Data records:
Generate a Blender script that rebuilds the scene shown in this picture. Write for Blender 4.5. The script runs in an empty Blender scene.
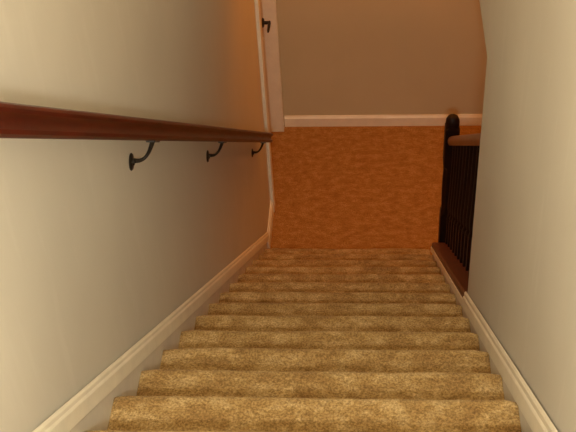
import bpy, bmesh, math, random
from mathutils import Vector, Matrix, noise
random.seed(4)
COL = bpy.context.scene.collection
PI = math.pi

# ------------------------------------------------------------------ helpers
def link(name, bm, m, parent=None, smooth=False):
    bmesh.ops.recalc_face_normals(bm, faces=bm.faces)
    me = bpy.data.meshes.new(name)
    bm.to_mesh(me); bm.free()
    if smooth:
        for p in me.polygons: p.use_smooth = True
        try: me.set_sharp_from_angle(angle=math.radians(40))
        except Exception: pass
    me.materials.append(m)
    o = bpy.data.objects.new(name, me)
    COL.objects.link(o)
    if parent is not None: o.parent = parent
    return o

def struct(name, bm, m, smooth=False):
    o = link(name, bm, m, None, smooth)
    o['kind'] = 'structure'
    return o

def thing(name, label, cat, loc=(0, 0, 0)):
    o = bpy.data.objects.new(name, None)
    COL.objects.link(o)
    o.location = loc
    o['label'] = label; o['category'] = cat
    return o

def add_box(bm, x0, x1, y0, y1, z0, z1):
    v = [bm.verts.new((x, y, z)) for x in (x0, x1) for y in (y0, y1) for z in (z0, z1)]
    for f in ((0, 1, 3, 2), (4, 6, 7, 5), (0, 4, 5, 1), (2, 3, 7, 6), (0, 2, 6, 4), (1, 5, 7, 3)):
        bm.faces.new([v[i] for i in f])

def box(*a):
    bm = bmesh.new(); add_box(bm, *a); return bm

def bevel(bm, w, seg=2):
    bmesh.ops.bevel(bm, geom=list(bm.edges), offset=w, segments=seg, affect='EDGES', profile=.6)
    return bm

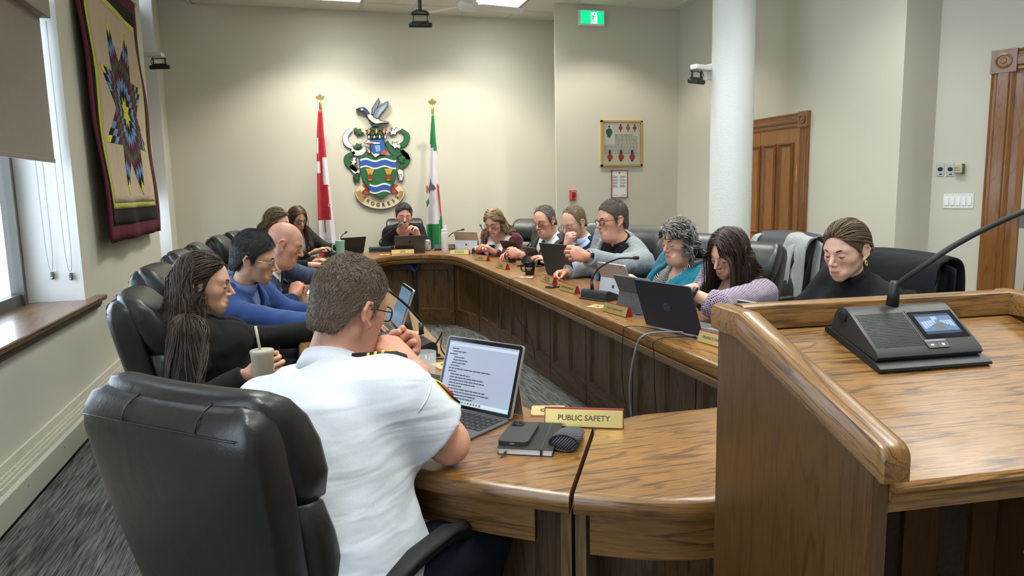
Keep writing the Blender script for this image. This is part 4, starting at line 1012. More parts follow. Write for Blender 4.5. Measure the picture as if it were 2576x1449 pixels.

Written request: Copy out every line from the records that has the word "scene".

Completed exercise:
Generate a Blender script that rebuilds the scene shown in this picture. Write for Blender 4.5. The script runs in an empty Blender scene.
COL = bpy.context.scene.collection